Several excellent blog posts have recently come to my attention that, when combined, provide a how-to for creating a learning culture in organizations. One of these posts appears in Jane Hart’s blog, Learning in the Social Workplace. In this post, she writes that workplace learning is:
- Structured learning experiences (e.g., training) and informal learning experiences (e.g.,
communities of practice)
- Helping workers learn continuously on the job
- Peer-to-peer learning that is “lite on content and rich in interaction”
- An integral part of everything that is done in the organization, supported by technology and social networks
- Managed by learning professionals who facilitate both formal and informal learning experiences
Hart writes further that learning professionals should, therefore, take on a new role, that of “Enterprise Learning Community Managers.” I see this role a little differently. I think we need this role but learning professionals should teach all managers how to serve in this capacity. A learning culture needs every manager encouraging, facilitating, and holding people accountable for learning.
In another post titled, How to create sustainable behaviour change, Tom Quayle writes “learning and development needs to move away from the fixation that the way to grow the capability of your staff and improve performance is through training.” He explains that training doesn’t change long-term behavior. Employees must be motivated to change. This is done by managers communicating a compelling reason for the change, measuring the new behavior and giving feedback to employees, creating “triggers” in the work environment that remind employees what needs to be done, and building communities of employees that support shared learning.

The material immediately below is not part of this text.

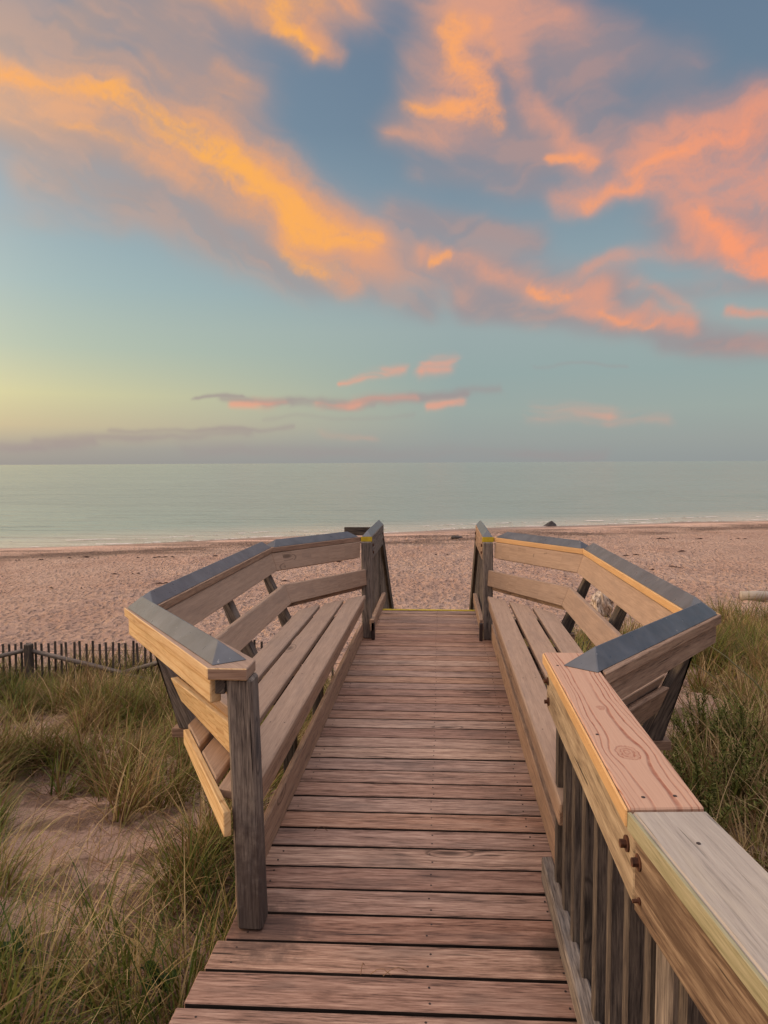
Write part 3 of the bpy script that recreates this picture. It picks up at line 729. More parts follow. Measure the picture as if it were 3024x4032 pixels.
# ------------------------------------------------------------------ slat fences
def fence(p0, p1, zt0, zt1, label, nrail, pitch=0.112, grp='slat fences at the foot of the dune'):
    a = Vector(p0); b_ = Vector(p1); L = (b_ - a).length; d = (b_ - a).normalized()
    root = thing('slat_fence', (a.x, a.y, zt0 - 1), label, 'fence', grp)
    n = int(L / pitch)
    n_show = min(n, 96)
    for i in range(n_show):
        f = (i + 0.5) * pitch / L
        p = a + d * (f * L + random.uniform(-.012, .012)); zt = zt0 + (zt1 - zt0) * f + random.uniform(-.035, .02)
        tl = random.gauss(0, .014); g = float(ground(p.x, p.y)) - 0.1
        n_ = Vector((-d.y, d.x)) * 0.006
        q = d * 0.019
        top = [(p.x + x.x + tl, p.y + x.y, zt) for x in (-q - n_, q - n_, q + n_, -q + n_)]
        bot = [(p.x + x.x, p.y + x.y, g) for x in (-q - n_, q - n_, q + n_, -q + n_)]
        MB().hexa(bot, top, (0, 0, 1), 0.0).build('slat', M['darkgrey'], root)
    for dz in (-0.14, -0.42, -0.72):
        MB().tube([(a.x, a.y, zt0 + dz), ((a.x+b_.x)/2, (a.y+b_.y)/2, (zt0+zt1)/2 + dz - .02), (b_.x, b_.y, zt1 + dz)], [.0035]*3, 5).build('wire', M['wire'], root)
    # posts and slanting rails on the near side
    for (f0, f1, za, zb) in nrail:
        A = a + d * L * f0; B = a + d * L * f1; nz = Vector((d.y, -d.x)) * 0.06
        ta = zt0 + (zt1 - zt0) * f0; tb = zt0 + (zt1 - zt0) * f1
        MB().tube([(A.x + nz.x, A.y + nz.y, ta + za), ((A.x+B.x)/2 + nz.x, (A.y+B.y)/2 + nz.y, (ta+za+tb+zb)/2 + .015), (B.x + nz.x, B.y + nz.y, tb + zb)], [.034, .038, .034], 8).build('rail', M['grey'], root, True)
    return root, a, d, L
def fpost(root, a, d, f_m, zt, h=0.06):
    p = a + d * f_m; nz = Vector((d.y, -d.x)) * 0.075; g = float(ground(p.x, p.y)) - 0.3
    MB().box(p.x + nz.x - h, p.x + nz.x + h, p.y + nz.y - h, p.y + nz.y + h, g, zt, 'z', 0.01).build('post', M['darkgrey'], root)
LP0 = (-12.3, 11.2); LP1 = (-1.7, 11.9)
rt, a, d, L = fence(LP0, LP1, -1.50, -1.42, 'weathered grey slat fence left of the boardwalk, behind tall dune grass', [])
def frail(root, a, d, m0, z0, m1, z1):
    A = a + d * m0; B = a + d * m1; nz = Vector((d.y, -d.x)) * 0.05
    MB().tube([(A.x + nz.x, A.y + nz.y, z0), ((A.x+B.x)/2 + nz.x, (A.y+B.y)/2 + nz.y, (z0+z1)/2 + .01), (B.x + nz.x, B.y + nz.y, z1)], [.036, .04, .034], 8).build('rail', M['grey'], root, True)
pm = 5.25
fpost(rt, a, d, pm, -1.47); fpost(rt, a, d, pm + 3.1, -1.5, 0.05)
frail(rt, a, d, pm + .05, -1.60, pm + 2.1, -2.12); frail(rt, a, d, pm + 1.45, -2.02, pm + 3.2, -1.55); frail(rt, a, d, pm - .05, -1.58, pm - 2.0, -2.05)
rt, a, d, L = fence((1.35, 10.9), (3.55, 12.8), -1.28, -1.42, 'weathered slat fence seen behind the right bench', [])
fpost(rt, a, d, 0.3, -1.2); fpost(rt, a, d, 2.75, -1.4)
frail(rt, a, d, 0.3, -1.9, 2.2, -1.35); frail(rt, a, d, 1.6, -1.9, 2.8, -1.55)

# ------------------------------------------------------------------ rocks, driftwood
def rock(name, loc, size, label, cat, mat, seed, sub=3):
    bm = bmesh.new(); bmesh.ops.create_icosphere(bm, subdivisions=sub, radius=1.0)
    rr = random.Random(seed)
    offs = [(Vector((rr.gauss(0, 1), rr.gauss(0, 1), rr.gauss(0, 1))).normalized(), rr.uniform(.62, .9)) for _ in range(9)]
    for v in bm.verts:
        for n, dd in offs:
            k = v.co.dot(n) - dd
            if k > 0: v.co -= n * k
        v.co *= 1 + 0.04 * math.sin(v.co.x * 7 + v.co.y * 5)
        v.co = Vector((v.co.x * size[0], v.co.y * size[1], v.co.z * size[2]))
    bm.loops.layers.uv.new('UVMap')
    me = bpy.data.meshes.new(name); bm.to_mesh(me); bm.free(); me.materials.append(mat)
    o = bpy.data.objects.new(name, me); o.location = loc; link(o); tag(o, label, cat); return o
M['rock'], _t, _b = new_mat('dark_rock')
_n = _t.noise(_t.new('ShaderNodeTexCoord').outputs['Object'], 5, 5, 0.65)
_t.set(_b.inputs['Base Color'], _t.ramp(_n, [(0.3, rgb(38, 36, 40)), (0.7, rgb(84, 76, 74))])); _b.inputs['Roughness'].default_value = 0.8
_t.set(_b.inputs['Normal'], _t.bump(_n, 0.8, 0.1))
def gz(x, y): return float(ground(x, y))
def rock2(name, x, y, zc, size, label, cat, seed):
    rock(name, (x, y, zc), size, label, cat, M['rock'], seed)
def wedge_boulder():
    pts = [(-.75, -.3, 0), (-.2, -.45, 0), (.6, -.35, 0), (.78, .1, 0), (.3, .4, 0), (-.5, .3, 0), (.15, -.1, .62), (.32, .12, .60), (-.15, -.2, .36), (.62, -.08, .30), (-.5, 0, .16)]
    bm = bmesh.new(); vs = [bm.verts.new(p) for p in pts]; bmesh.ops.convex_hull(bm, input=vs)
    bmesh.ops.bevel(bm, geom=list(bm.edges), offset=.03, segments=2, affect='EDGES')
    me = bpy.data.meshes.new('boulder'); bm.to_mesh(me); bm.free(); me.materials.append(M['rock'])
    o = bpy.data.objects.new('boulder', me); o.location = (8.75, 58.3, -3.66); o.scale = (.85, .85, .8); link(o)
    tag(o, 'dark pointed boulder at the water edge, right of the stairs', 'boulder')
wedge_boulder()
rock2('stone', 1.03, 46.5, gz(1.03, 46.5) + .06, (0.40, 0.26, 0.17), 'low dark stone on the open sand beyond the stairs', 'stone', 8)
# driftwood
def driftwood(p0, p1, r, label):
    p0 = Vector(p0); p1 = Vector(p1); n = 9; pts = []; rad = []
    for i in range(n):
        f = i / (n - 1); q = p0.lerp(p1, f); pts.append((q.x, q.y + .05 * math.sin(f * 5), q.z + .03 * math.sin(f * 7))); rad.append(r * (1.0 - .35 * f + .06 * math.sin(i * 2.1)))
    o = MB().tube(pts, rad, 12).build('driftwood_log', M['greypale'], None, True); tag(o, label, 'driftwood')
    return o
zl = gz(9.6, 22.6)
driftwood((9.35, 22.8, zl + .10), (13.5, 22.2, zl + .10), .15, 'pale driftwood log lying on the sand behind the dune grass at far right')
# gnarled stump seen between the back boards of the right bench
def stump():
    bm = bmesh.new(); bmesh.ops.create_icosphere(bm, subdivisions=4, radius=1.0)
    for v in bm.verts:
        a = math.atan2(v.co.y, v.co.x)
        k = 1 + .22 * math.sin(a * 5 + v.co.z * 4) + .12 * math.sin(a * 11 + 2 * v.co.z) + .1 * math.sin(v.co.z * 9 + v.co.x * 4)
        v.co = Vector((v.co.x * .24 * k, v.co.y * .22 * k, v.co.z * .34 * (1 + .12 * math.sin(a * 3))))
    bm.loops.layers.uv.new('UVMap')
    me = bpy.data.meshes.new('driftwood_stump'); bm.to_mesh(me); bm.free(); me.materials.append(M['driftstump'])
    me.polygons.foreach_set('use_smooth', [True] * len(me.polygons))
    o = bpy.data.objects.new('driftwood_stump', me); o.location = (4.47, 20.0, gz(4.47, 20.0) + .30); o.scale = (1.15, 1.15, 1.15); link(o)
    tag(o, 'gnarled pale driftwood stump on the sand, seen between back boards of the right bench', 'driftwood')
M['driftstump'], _t, _b = new_mat('bleached_driftwood')
_co = _t.mapping(_t.new('ShaderNodeTexCoord').outputs['Object'], scale=(14, 14, 3)); _n = _t.noise(_co, 1.5, 4, 0.6)
_t.set(_b.inputs['Base Color'], _t.ramp(_n, [(0.35, rgb(84, 68, 56)), (0.55, rgb(190, 172, 156)), (0.7, rgb(226, 214, 200))])); _b.inputs['Roughness'].default_value = 0.85
_t.set(_b.inputs['Normal'], _t.bump(_n, 0.9, 0.04))
stump()

# seaweed litter in thin lines on the beach
def wrack():
    m, t, b = new_mat('dry_seaweed'); b.inputs['Base Color'].default_value = rgb(66, 46, 40); b.inputs['Roughness'].default_value = 0.9
    vs = []; fs = []; rr = random.Random(3)
    lines = [(-22, -9, 33.5, .12), (-7, -2, 32.0, .1), (-2.5, 1.0, 35.0, .1), (2.5, 6, 37, .1), (11, 19, 44.0, .35), (6, 13, 35, .3), (-16, -11, 28, .0), (-10, -4, 42, .4), (1, 8, 44, .2), (-14, -2, 24.0, 0.02), (7, 16, 30, 0.1)]
    for (x0, x1, y0, dens) in lines:
        n = int((x1 - x0) * 5 * (0.3 + dens))
        for i in range(n):
            x = rr.uniform(x0, x1); 
            if vnoise(x * 0.7, y0, 5) < 0.45: continue
            y = y0 + 0.407 * (x - x0) * .6 + rr.gauss(0, .12) + .5 * math.sin(x * .6)
            z = gz(x, y) + .015; L = rr.uniform(.05, .26); w = rr.uniform(.015, .035); an = rr.gauss(0, .35)
            c, s_ = math.cos(an), math.sin(an); b0 = len(vs)
            for (u, v_, h) in ((-L, 0, 0), (0, -w, .0), (L, 0, 0), (0, w, .0), (0, 0, .06)):
                vs.append((x + u * c - v_ * s_, y + u * s_ + v_ * c, z + h))
            fs += [(b0, b0+1, b0+4), (b0+1, b0+2, b0+4), (b0+2, b0+3, b0+4), (b0+3, b0, b0+4)]
    me = bpy.data.meshes.new('seaweed'); me.from_pydata(vs, [], fs); me.materials.append(m)
    tag(link(bpy.data.objects.new('seaweed', me)), 'broken lines of dark dry seaweed on the beach', 'seaweed', None, 'stuff')
wrack()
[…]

Quayle offers some specific ideas for sustaining learning and change, such as:
Do your homework on your employees. If they're sales people and they're out on the road, how can you bring development directly to them? Is there an app or social networking forum you can communicate through? And what type of individuals are they? Are they likely to respond to emails or do they prefer face to face interactions?
In this suggestion, he is imploring managers to adapt the method of learning that they use to how particular individuals and networks learn best given the content. Use the ways they tend to communicate when conveying information to them.
In a blog carnival started by Enterprise Collaborative, Harold Jarche contributed a post titled, The learning organization: an often described, but seldom observed phenomenon. In this post, he writes that we need to:
...move learning away from training and HR, as some external band-aid solution that gets called in from time to time. Learning must be an essential part of doing business in the network age. Learning has to be owned by the workers and learning support has to be a business function.
Jarche observes that learning organizations have these three characteristics:
- People at all levels are narrating their work in a transparent environment
- The daily routine supports social learning
- Time is made available for reflection and sharing stories
What I think Jarche is saying and what I think is missing in most discussions of organizational learning, is an organizational routine of feedback, reflection, and active social learning. That is, organizational learning is not about training. Rather, it's about a community of workers sharing in a process of constantly seeking improvement through new knowledge, new skills, and new applications of knowledge and skills to achieving the goals of the organization. They examine what they do, compare that to what needs to be done, reflect on what they have learned, and make the needed change in the organization.